TOM BEARDEN: In the end, their team won the most prestigious regional prize of all, the chairman's award, given to the team that has done the most to encourage other students to pursue science and technology. Team 159 had done that by helping other schools start robotics programs of their own. It meant they could go to the national competition a month later in Atlanta. STUDENT: Welcome to the Georgia Dome.
TOM BEARDEN: The nationals bring 340 teams from all over the world together for two raucous, strenuous days of head-to-head competition. Each team has its own unique story to tell.
STUDENT: Does it have batteries?
TOM BEARDEN: Team 812 came from the Price School in San Diego. It's a charter school made up of inner-city minority students whose parents never attended college. The team won the chairman's award from the Southern California for helping tutor kids who otherwise might never get one-on-one attention in math and science.
Rob Mainieri is the team's coach.
ROB MAINIERI, Mentor, Team 812: These kids every year do somewhere around 1,500 to 2,000 hours of community outreach, whether it's tutoring at the Boys and Girls Clubs, or last year we had some students work at a home for battered women and their children, and just working on getting technology understood by other people.
TOM BEARDEN: He says the program has literally changed the lives of his kids, kids like Vu Hong, who has a scholarship to MIT next year.
VU HONG, High School Senior: It's shown me that I could have a lot of potential in college, and I would have never aimed as high as MIT before, but now potentially anything can happen.
TOM BEARDEN: Angelina Saldivar got a scholarship to Amherst College.
ANGELINA SALDIVAR, High School Senior: I really didn't think that I could do anything like this, engineering. I'm a Hispanic female. And doing engineering or even going to college was something that was completely out of the question for me. And really being through the program, it taught me to believe in being able to achieve anything.
TOM BEARDEN: Team 812 had very little money. Instead of staying in a hotel in Atlanta as most teams did, they crashed on the floor of a friend of their coach. But that didn't dampen their fun or their success.
(APPLAUSE)
Team 812 finished an impressive 18th out of 88 teams in their division, and Mainieri was named the top mentor in the country.
Team 159 also had quite a bit of success. Their robot performed well and, again, they made the semi-finals...
COMPETITION PARTICIPANT: All right, we're good. We're on.
TOM BEARDEN: ... until another different part failed in the heat of battle.
COMPETITION PARTICIPANT: One of our drive belts is dead. Get everything ready to change it out. Go, go, go.
TOM BEARDEN: They were hoping their partners would call a time out so they could fix it and continue playing.
COMPETITION OFFICIAL: We got to go right now. Don't tell me yes if you're not going to move. Are you going to move? You sure?
TOM BEARDEN: Ultimately, 159's two partners decided to get a replacement team.

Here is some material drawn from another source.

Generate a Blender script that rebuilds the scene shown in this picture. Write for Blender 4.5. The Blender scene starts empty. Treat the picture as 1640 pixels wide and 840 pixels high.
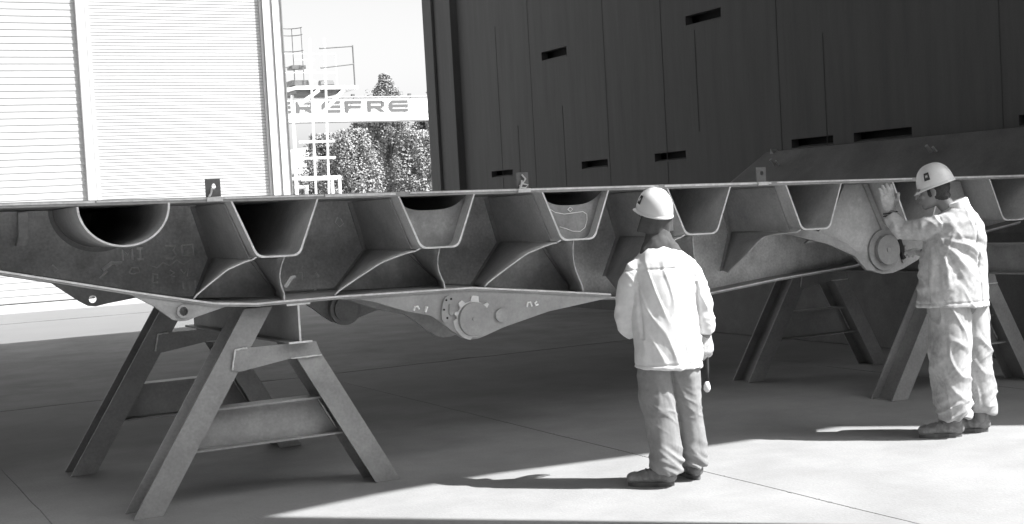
import bpy, bmesh, math, random
from mathutils import Vector, Matrix, noise, geometry
random.seed(7)
R = math.radians
SC = bpy.context.scene
COL = SC.collection

# ---------------------------------------------------------------- camera
cam = bpy.data.cameras.new('camera'); camo = bpy.data.objects.new('camera', cam); COL.objects.link(camo)
cam.sensor_width = 36; cam.lens = 36 * 2150 / 1640; cam.clip_start = 0.1; cam.clip_end = 3000
PITCH = math.atan(88 / 2150); ROLL = 0.056
camo.matrix_world = (Matrix.Translation((0, 0, 1.70)) @ Matrix.Rotation(math.pi / 2 - PITCH, 4, 'X')
                     @ Matrix.Rotation(-ROLL, 4, 'Z'))
SC.camera = camo
# ---------------------------------------------------------------- light
SUN_EL, SUN_AZ = R(51), R(-16.5)
sunvec = Vector((math.cos(SUN_EL) * math.cos(SUN_AZ), math.cos(SUN_EL) * math.sin(SUN_AZ), math.sin(SUN_EL)))
sl = bpy.data.lights.new('sun', 'SUN'); sl.energy = 5.0; sl.angle = R(0.5); sl.color = (1, 1, 1)
so = bpy.data.objects.new('sun', sl); COL.objects.link(so)
so.rotation_euler = sunvec.to_track_quat('Z', 'Y').to_euler(); so.location = (20, -6, 30)
world = bpy.data.worlds.new('World'); SC.world = world; world.use_nodes = True
wn, wl = world.node_tree.nodes, world.node_tree.links
bg = wn['Background']; bg.inputs['Strength'].default_value = 0.15
sky = wn.new('ShaderNodeTexSky'); sky.sky_type = 'NISHITA'; sky.sun_disc = False
sky.sun_elevation = SUN_EL; sky.sun_rotation = R(106.5); sky.dust_density = 3.0; sky.air_density = 1.0
bw = wn.new('ShaderNodeRGBToBW')                      # the photograph is black and white
wl.new(sky.outputs[0], bw.inputs[0]); wl.new(bw.outputs[0], bg.inputs['Color'])
SC.view_settings.view_transform = 'Standard'; SC.view_settings.look = 'None'
SC.view_settings.exposure = 1.05; SC.view_settings.gamma = 1.0
SC.render.engine = 'CYCLES'
SC.cycles.max_bounces = 8; SC.cycles.diffuse_bounces = 5

# ---------------------------------------------------------------- yard frame: s along the deck, t away from us
ANG = R(28); O = Vector((-1.6, 8.25, 0))
def L(s, t, z=0.0):
    return Vector((O.x + s * math.cos(ANG) - t * math.sin(ANG), O.y + s * math.sin(ANG) + t * math.cos(ANG), z))

# ---------------------------------------------------------------- materials (all grey: the photograph is monochrome)
MATS = {}
def mat(name, base, rough=0.6, var=0.25, scale=3.0, detail=6.0, bump=0.0, bscale=40.0, spots=0.0, spot_val=0.5,
        spot_scale=2.0, metallic=0.0, streak=None, spot_thr=0.6, spec=0.5, zone=None):
    if name in MATS: return MATS[name]
    m = bpy.data.materials.new(name); m.use_nodes = True
    n, l = m.node_tree.nodes, m.node_tree.links
    p = n['Principled BSDF']
    p.inputs['Roughness'].default_value = rough; p.inputs['Metallic'].default_value = metallic
    p.inputs['Specular IOR Level'].default_value = spec
    tc = n.new('ShaderNodeTexCoord'); mp = n.new('ShaderNodeMapping'); l.new(tc.outputs['Object'], mp.inputs[0])
    if streak: mp.inputs['Scale'].default_value = streak
    nz = n.new('ShaderNodeTexNoise'); nz.inputs['Scale'].default_value = scale; nz.inputs['Detail'].default_value = detail
    nz.inputs['Roughness'].default_value = 0.65
    l.new(mp.outputs[0], nz.inputs['Vector'])
    r = n.new('ShaderNodeMapRange'); r.inputs['From Min'].default_value = 0.25; r.inputs['From Max'].default_value = 0.75
    r.inputs['To Min'].default_value = base * (1 - var); r.inputs['To Max'].default_value = base * (1 + var)
    l.new(nz.outputs['Fac'], r.inputs['Value'])
    out = r.outputs[0]
    if spots > 0:
        n2 = n.new('ShaderNodeTexNoise'); n2.inputs['Scale'].default_value = spot_scale; n2.inputs['Detail'].default_value = 8
        n2.inputs['Roughness'].default_value = 0.7
        l.new(tc.outputs['Object'], n2.inputs['Vector'])
        r2 = n.new('ShaderNodeMapRange'); r2.inputs['From Min'].default_value = spot_thr - 0.08
        r2.inputs['From Max'].default_value = spot_thr + 0.08; r2.inputs['To Max'].default_value = spots
        l.new(n2.outputs['Fac'], r2.inputs['Value'])
        mx = n.new('ShaderNodeMix'); mx.data_type = 'FLOAT'
        l.new(r2.outputs[0], mx.inputs[0]); l.new(out, mx.inputs[2]); mx.inputs[3].default_value = spot_val
        out = mx.outputs[0]
    ng = n.new('ShaderNodeTexNoise'); ng.inputs['Scale'].default_value = 55 if base < .6 else 25; ng.inputs['Detail'].default_value = 4
    l.new(tc.outputs['Object'], ng.inputs['Vector'])
    rg_ = n.new('ShaderNodeMapRange'); rg_.inputs['From Min'].default_value = .3; rg_.inputs['From Max'].default_value = .7
    rg_.inputs['To Min'].default_value = 1 - var * .28; rg_.inputs['To Max'].default_value = 1 + var * .28; l.new(ng.outputs['Fac'], rg_.inputs['Value'])
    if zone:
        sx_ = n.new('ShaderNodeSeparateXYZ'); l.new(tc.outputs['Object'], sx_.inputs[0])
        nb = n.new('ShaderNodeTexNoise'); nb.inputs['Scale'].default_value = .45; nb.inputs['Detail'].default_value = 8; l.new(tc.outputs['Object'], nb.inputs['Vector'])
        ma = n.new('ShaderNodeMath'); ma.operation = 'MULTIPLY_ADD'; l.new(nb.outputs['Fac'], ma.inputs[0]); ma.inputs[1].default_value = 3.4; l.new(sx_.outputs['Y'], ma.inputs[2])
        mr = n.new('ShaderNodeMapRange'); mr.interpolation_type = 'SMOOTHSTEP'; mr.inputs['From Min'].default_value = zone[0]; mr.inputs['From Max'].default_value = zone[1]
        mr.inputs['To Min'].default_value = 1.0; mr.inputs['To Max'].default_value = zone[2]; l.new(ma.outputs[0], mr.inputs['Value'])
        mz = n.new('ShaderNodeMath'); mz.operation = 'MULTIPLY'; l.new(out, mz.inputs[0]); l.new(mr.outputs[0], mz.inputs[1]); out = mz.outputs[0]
    mg = n.new('ShaderNodeMath'); mg.operation = 'MULTIPLY'; l.new(out, mg.inputs[0]); l.new(rg_.outputs[0], mg.inputs[1]); out = mg.outputs[0]
    cc = n.new('ShaderNodeCombineColor')
    for i in range(3): l.new(out, cc.inputs[i])
    l.new(cc.outputs[0], p.inputs['Base Color'])
    if bump > 0:
        n3 = n.new('ShaderNodeTexNoise'); n3.inputs['Scale'].default_value = bscale; n3.inputs['Detail'].default_value = 5
        l.new(tc.outputs['Object'], n3.inputs['Vector'])
        b = n.new('ShaderNodeBump'); b.inputs['Strength'].default_value = bump; b.inputs['Distance'].default_value = 0.01
        l.new(n3.outputs['Fac'], b.inputs['Height']); l.new(b.outputs[0], p.inputs['Normal'])
    MATS[name] = m
    return m
steel = mat('dark_mill_steel', 0.38, 0.62, 0.35, 2.2, 9, bump=0.15, bscale=30, spots=0.30, spot_val=0.52, spot_scale=1.7, spot_thr=0.62)
steel_edge = mat('cut_steel_edge', 0.68, 0.5, 0.3, 14, 6)
steel_mid = mat('grey_steel', 0.34, 0.55, 0.3, 4, 8, bump=0.1, spots=0.4, spot_val=0.42, spot_scale=3)
steel_pale = mat('pale_machined_steel', 0.33, 0.5, 0.22, 5, 7, bump=0.05, spots=0.4, spot_val=0.5, spot_scale=4)
flangem = mat('flange_edge_steel', 0.3, 0.55, 0.35, 6, 8, spots=0.4, spot_val=0.3, spot_scale=6)
prim = mat('grey_primer', 0.28, 0.5, 0.32, 2.0, 8, bump=0.06, spots=0.4, spot_val=0.45, spot_scale=2.4, spot_thr=0.58)
dark_paint = mat('dark_wall_paint', 0.092, 0.8, 0.18, 2.0, 8, streak=(1, 3, 0.25), bump=0.1, bscale=12)
dark_seam = mat('dark_seam', 0.02, 0.9, 0.1); seam_m = mat('seam_grey', 0.076, 0.9, 0.2)  # seam strips in a slightly darker grey than the wall
chalk = mat('chalk', 0.9, 0.9, 0.25, 30, 5)
white_paint = mat('white_paint', 0.82, 0.5, 0.04, 2)
offwhite = mat('off_white_paint', 0.6, 0.5, 0.08, 2)
grey_line = mat('grey_trim', 0.16, 0.6, 0.1)
lettering = mat('grey_lettering', 0.12, 0.6, 0.08)
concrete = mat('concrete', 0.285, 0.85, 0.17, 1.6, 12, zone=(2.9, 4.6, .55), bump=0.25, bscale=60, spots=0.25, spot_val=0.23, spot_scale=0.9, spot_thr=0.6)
asphalt = mat('worn_tarmac', 0.17, 0.9, 0.3, 1.1, 12, bump=0.3, bscale=80, spots=0.4, spot_val=0.3, spot_scale=0.5)
darkfloor = mat('dark_concrete', 0.17, 0.85, 0.25, 0.9, 12, bump=0.2, bscale=60)  # darker concrete tone, not assigned to any mesh
palefloor = mat('pale_concrete', 0.155, 0.85, 0.06, 0.7, 8)
shade_roofm = mat('shade_roof_steel', 0.12, 0.7, 0.15, 1)
skin = mat('skin', 0.2, 0.5, 0.12, 12, 4, bump=0.1, bscale=150)
hairm = mat('hair', 0.02, 0.6, 0.3, 60, 3, bump=0.5, bscale=200)
helm = mat('white_plastic', 0.72, 0.32, 0.05, 9, 6, spots=0.35, spot_val=0.45, spot_scale=14, spot_thr=0.62)
leather = mat('boot_leather', 0.2, 0.6, 0.4, 20, 6, bump=0.3, bscale=90)
rubber = mat('rubber', 0.03, 0.8, 0.2, 20); solem = mat('boot_sole', 0.12, .8, .3, 20)
glovem = mat('work_glove', 0.5, 0.85, 0.3, 25, 6, bump=0.4, bscale=160)
jacket_a = mat('bleached_cotton', 0.74, 0.9, 0.14, 9, 9, bump=0.06, bscale=90, spots=0.0, spot_val=0.5, spot_scale=4, spot_thr=0.64, spec=0.2)
trouser_a = mat('grey_work_cotton', 0.26, 0.9, 0.16, 8, 9, bump=0.06, bscale=90, spots=0.4, spot_val=0.4, spot_scale=5, spec=0.2)
jacket_b = mat('soiled_cotton', 0.50, 0.9, 0.3, 7, 10, bump=0.06, bscale=90, spots=0.7, spot_val=0.20, spot_scale=3.6, spot_thr=0.6, spec=0.2)
trouser_b = mat('soiled_pale_cotton', 0.42, 0.9, 0.24, 7, 10, bump=0.06, bscale=90, spots=0.55, spot_val=0.18, spot_scale=5, spot_thr=0.58, spec=0.2)
dark_cloth = mat('dark_cloth', 0.055, 0.95, 0.2, 15, spec=0.2)
net = mat('grey_cape_cloth', 0.09, 0.9, 0.2, 20, spec=0.2)
leaf_pale = mat('pale_foliage', 0.29, 0.7, 0.25, 0.9, 6)
leaf_dark = mat('dark_foliage', 0.06, 0.7, 0.45, 0.9, 6)
bark = mat('bark', 0.1, 0.9, 0.3, 6)
hillm = mat('hill_scrub', 0.5, 0.9, 0.08, 0.02)
interior = mat('hollow_interior', 0.02, 0.9, 0.1)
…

COMPETITION OFFICIAL: I'm very sorry. We wanted you guys on the field, but we had to go to with the backup.
TOM BEARDEN: 159 was out...
NICK HOBBS: Well, guys, thanks for the frantic effort.
TOM BEARDEN: ... but Hobbs says he finished the season very proud of what they'd all accomplished.
NICK HOBBS: I think that's one of the reasons that robotics is different than sports. Like, at the end of a soccer game, if you lose, you never feel good. Like, it's never like, "Wow, I learned something useful today." It's always like, "Man, we lost."
But, like, at the end of the season, like, you think about it, and you look at the robot, and you realize that we spent over, like, 40 hours a week, each of us, working on it. And so the amount of time we spent competing, like, opposed to the amount of time we spent building is minuscule.
COMPETITION ANNOUNCER: Unbelievable!
TOM BEARDEN: There's one other way that FIRST is different from sports and it was on display in the final game of the 2006 competition.
COMPETITION ANNOUNCER: This 296 machine, its shooter was inoperable because they had lost a master link on a chain on the 296 machine. No one on this alliance had a master link to get that shooter working again. It was this alliance that had the master link, gave it to them, to get this working right here.
(APPLAUSE)
Three, two, one, go!
TOM BEARDEN: The final match proceeded.
COMPETITION ANNOUNCER: This is anybody's match!
TOM BEARDEN: And the team that got the help ended up beating the team that assisted them.
COMPETITION ANNOUNCER: We have a winner!
TOM BEARDEN: It was the perfect example of what Dean Kamen wants the competition to be. At first, it's not about who wins; it's how you play the game.